Festival of Indonesian Arts at Swarthmore April 9 to Feature Balinese Shadow Play, Gamelan, and Batik
For Immediate Release: March 28, 2006
Contact: Marsha Nishi Mullan
610-328-8535
http://www.swarthmore.edu/news/
Festival of Indonesian Arts at Swarthmore April 9
to Feature Balinese Shadow Play, Gamelan, and Batik
A Festival of Indonesian Arts will be held at Swarthmore College on Sunday, April 9, beginning at 1 p.m. in and around the Lang Music Building. Highlights of the festival are a performance of "Arjuna Tapa," a Balinese Shadow Play (Wayang Kulit); an exhibition of Batik paintings by acclaimed local artist Laura Cohn; and the Spring Concert of Swarthmore's Gamelan Semara Santi. The festival is sponsored by the Department of Music and Dance and is free and open to the public. Families with small children are especially welcome.

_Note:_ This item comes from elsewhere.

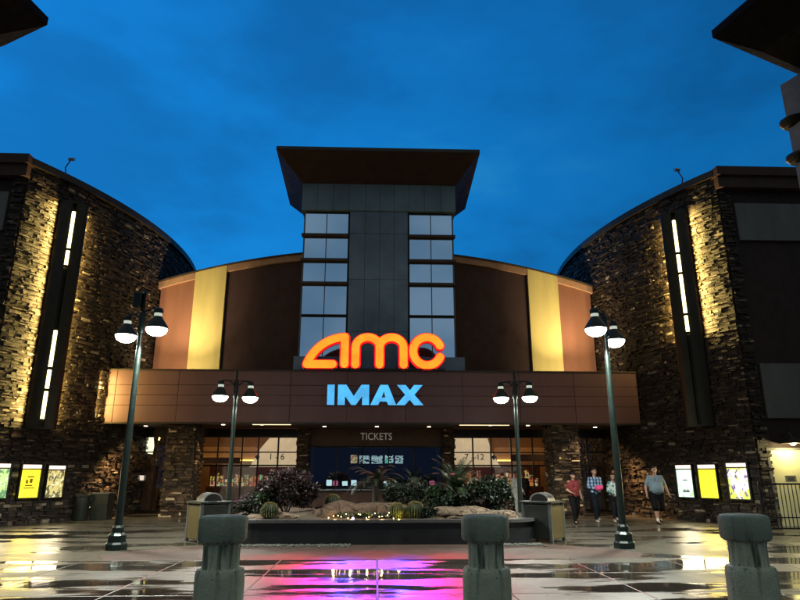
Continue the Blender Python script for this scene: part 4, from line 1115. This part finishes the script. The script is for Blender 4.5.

The exhibition of Batik paintings by Laura Cohn will be in the lobby of Lang Music Building for the entire weekend of April 8-9. She will demonstrate her art from 1-2 p.m. outside the Lang Music Building on Sunday, April 9 (rain location: Lang Music Building lobby).
From 2-2:30 p.m. on the Lang Concert Hall stage there will be a hands-on demonstration of gamelan music by music professor Tom Whitman and members of Gamelan Semara Santi. Children and adults are welcome to participate and learn to play.

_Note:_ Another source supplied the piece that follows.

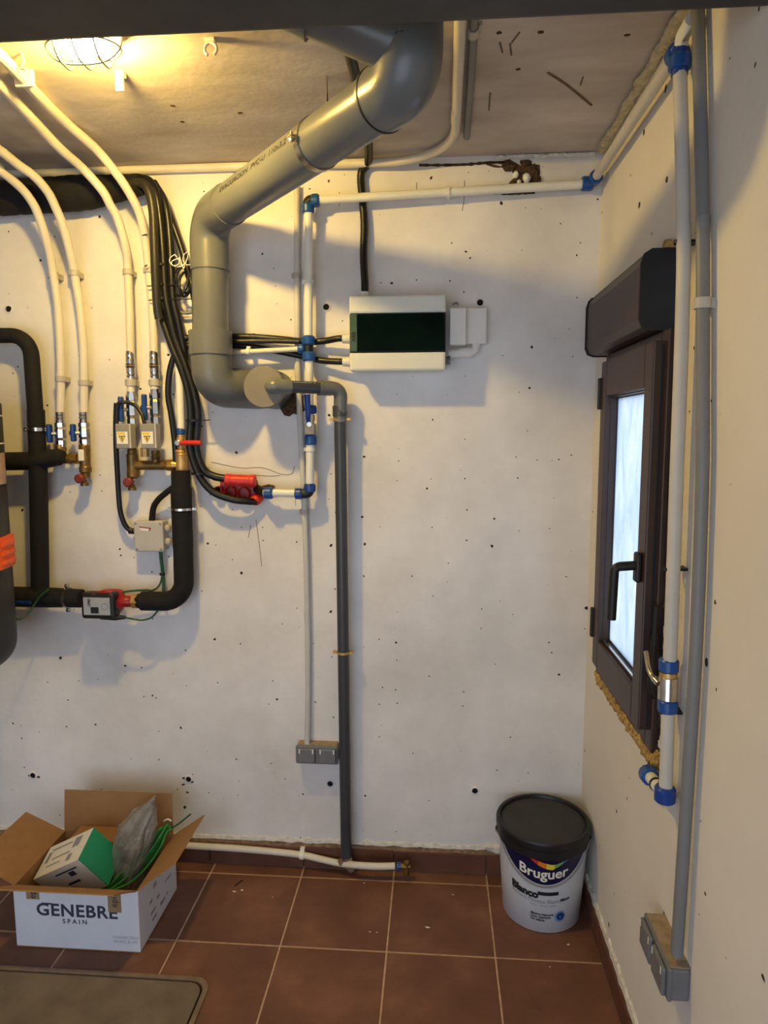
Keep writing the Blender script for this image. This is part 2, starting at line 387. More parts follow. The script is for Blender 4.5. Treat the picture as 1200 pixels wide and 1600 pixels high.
wb = MB().box((ROOM_L, 0, 0), (XR + .25, .2, H)).build('wall_back', M_wall); tag(wb, 'white painted concrete wall carrying the pipework', None, kind='structure')
# right wall with the window opening
WY0, WY1, WZ0, WZ1 = -.79, -.2, .815, 1.985
m = MB(); x0, x1 = XR, XR + .10
m.box((x0, ROOM_B, 0), (x1, WY0, H)); m.box((x0, WY1, 0), (x1, 0, H)); m.box((x0, WY0, 0), (x1, WY1, WZ0)); m.box((x0, WY0, WZ1), (x1, WY1, H))
wr = m.build('wall_right', M_wallr); tag(wr, 'white plastered side wall with the small window', None, kind='structure')
wl = MB().box((ROOM_L - .2, ROOM_B, 0), (ROOM_L, .2, H)).build('wall_left', M_wall); tag(wl, 'white side wall beyond the tank', None, kind='structure')
ce = MB().box((ROOM_L - .2, ROOM_B, H), (XR + .25, .2, H + .2)).build('ceiling', M_ceil); tag(ce, 'stained bare plaster ceiling', None, kind='structure')

wf = MB().box((ROOM_L - .2, ROOM_B - .2, 0), (DX0, ROOM_B, H)).box((DX1, ROOM_B - .2, 0), (XR + .25, ROOM_B, H)).box((DX0, ROOM_B - .2, DZ), (DX1, ROOM_B, H)).build('wall_front', M_wall); tag(wf, 'unseen white wall with an opening added for daylight', None, kind='structure')
# skirting tiles
bb = MB().box((ROOM_L, -.004, 0), (XR, 0, .082)).build('baseboard_back', M_mortar); tag(bb, 'terracotta skirting along the far wall', None, kind='structure')
sx = [X0 + i * T for i in range(-4, 4)] + [XR - .014]
sx = sx[:4] + [X0 - .02] + sx[5:]
for a, b in zip(sx, sx[1:]):
    MB().rbox((a + .002, -.0155 - random.uniform(0, .001), .001), (b - .002, -.003, .076 + random.uniform(-.003, .003)), .0015, 1).build('skirting_tile', M_skirt, bb)
br = MB().box((XR - .004, ROOM_B, 0), (XR, 0, .082)).build('baseboard_right', M_mortar); tag(br, 'terracotta skirting along the window wall', None, kind='structure')
yy = -.016
while yy > ROOM_B + .05:
    y2 = max(yy - T, ROOM_B)
    MB().rbox((XR - .0155, y2 + .002, .001), (XR - .003, yy - .002, .077), .0015, 1).build('skirting_tile', M_skirt, br); yy = y2
# broken mortar bed and plaster fringe over the skirting
def fringe(name, mat_, parent, p0, p1, nrm, zc, zh, dep, n, seed):
    m = MB(); p0, p1, nrm = V(p0), V(p1), V(nrm); vs = []
    for i in range(n + 1):
        f = i / n; p = p0 + (p1 - p0) * f
        a = noise.noise(V((f * n * .35, seed, 0))); b = noise.noise(V((f * n * .6, seed + 5, 0))); c = noise.noise(V((f * n * .8, seed + 9, 0)))
        zb = zc - zh * (.5 + .35 * a); zt = zc + zh * (.5 + .7 * b); d = dep * (1 + .35 * c)
        vs += [p + Z * zb - nrm * .002, p + Z * zb + nrm * d, p + Z * (zt - .004) + nrm * d * .8, p + Z * zt - nrm * .002]
    m.add(vs, [(i * 4 + k, i * 4 + k + 1, i * 4 + 5 + k, i * 4 + 4 + k) for i in range(n) for k in range(3)])
    return m.build(name, mat_, parent)
fringe('mortar_edge', M_mortar, bb, (ROOM_L, 0, 0), (XR - .01, 0, 0), (0, -1, 0), .083, .016, .011, 150, 1)
fringe('plaster_edge', M_plaster, wb, (ROOM_L, 0, 0), (XR, 0, 0), (0, -1, 0), .099, .016, .006, 170, 3)
fringe('plaster_edge', M_plaster, wr, (XR, -.01, 0), (XR, ROOM_B, 0), (-1, 0, 0), .088, .022, .009, 170, 8)
lump((.235, -.004, .098), (.05, .012, .016), .5, 3).build('plaster_blob', M_plaster, wb)
for k, (a, b, z_) in enumerate(((600, 626, 1332), (640, 668, 1334), (470, 492, 1322), (440, 466, 1318))):
    p = W((a + b) / 2, z_ - 6, 0); lump(p, ((b - a) / 900, .006, .007), .6, k + 11).build('plaster_blob', M_plaster, wb)

# air-gap, rubble at the top of the far wall, trowelled joint with the ceiling
def strip(path, w, dep, mat_, name, parent, seed=0, jag=.4):
    m = MB(); n = len(path); vs = []
    for i, p in enumerate(path):
        k = 1 + jag * noise.noise(V((i * .9, seed, 0))); vs += [p - Z * w * k, p - Z * w * k * .6 - Y * dep, p + Z * w * k * .6 - Y * dep, p + Z * w * k]
    m.add(vs, [(i * 4 + j, i * 4 + j + 1, i * 4 + 5 + j, i * 4 + 4 + j) for i in range(n - 1) for j in range(3)]); m.add(vs[:4], [(0, 1, 2, 3)]); m.add(vs[-4:], [(0, 1, 2, 3)])
    return m.build(name, mat_, parent)
strip(resample(spline(Ws([(655, 258), (690, 258), (730, 257), (765, 254), (790, 254)])), .012), .0042, .003, M_rubble, 'crack', wb, 2, .9)
b_ = MB()
for k, (x, y, rx, rz) in enumerate(((797, 262, .022, .012), (833, 271, .020, .026), (805, 284, .016, .008), (822, 255, .018, .01), (838, 282, .015, .014), (790, 258, .014, .007))):
    q = lump(W(x, y, .002), (rx, .010, rz), .7, k); b_.add(q.v, q.f)
b_.prism(Ws([(779, 254, 0), (795, 249, 0), (808, 256, 0), (815, 260, 0), (822, 252, 0), (832, 257, 0), (843, 258, 0), (843, 285, 0), (817, 290, 0), (803, 290, 0), (804, 281, 0), (800, 267, 0), (784, 257, 0)]), (0, -.003, 0))
b_.build('broken_plaster', M_rubble, wb, 'brown broken hole at the top of the wall')
b_ = MB()
for k, (x, y, r_) in enumerate(((823, 278, .013), (806, 273, .010), (811, 285, .007))):
    q = lump(W(x, y, .008), (r_, .012, r_ * 1.25), .3, k + 20); b_.add(q.v, q.f, True)
b_.build('foam_blob', M_clear, wb)
for k, L in enumerate(([(748, 298), (790, 303), (838, 301)], [(760, 256), (770, 259), (790, 262)])):
    strip(resample(spline(Ws([(x, y, 0) for x, y in L])), .01), .0035, .003, M_rubble, 'scrape', wb, 30 + k, 1.)
# fine cracks in the render near the cable seal
for k, L in enumerate(([(330, 722), (375, 731), (410, 731), (440, 741), (456, 740), (460, 728)], [(395, 742), (420, 744), (438, 743)], [(392, 820), (388, 840)], [(400, 812), (405, 850), (409, 885)], [(462, 790), (461, 762)], [(530, 300), (530, 322)], [(726, 282), (725, 312), (722, 330)], [(651, 285), (651, 302)])):
    MB().tube(spline(Ws([(x, y, .0002) for x, y in L])), .0011, 6).build('hairline_crack', M_wood, wb)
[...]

The Spring Concert of Gamelan Semara Santi will begin at 3 p.m. It will open with a Balinese greeting dance, "Panyembrama," performed by dancers in traditional costumes and accompanied by 25 musicians playing an orchestra of gongs, bronze-keyed xylophones, drums, and bamboo flutes. The Shadow Play will follow immediately.
For "Arjuna Tapa," the Balinese Shadow Play drawn from the ancient Hindu epic Mahabharata, Shadow Puppet Master I Nyoman Suadin will be accompanied by Gamelan Semara Santi and musicians from Gamelan Mitra Kusuma of Washington, D.C. The Shadow Play is a popular entertainment in Bali and is also a central element of important Hindu-Balinese religious ceremonies. The puppet master uses beautiful hand-made leather puppets to cast shadows on a large screen; the audience may either watch the shadows from the front or come behind the screen to see how the shadows are created and to watch the musicians as they play.
As part of the festival, food and handicrafts from Indonesia will be on sale in and around the Lang Music Building from 1-4 p.m.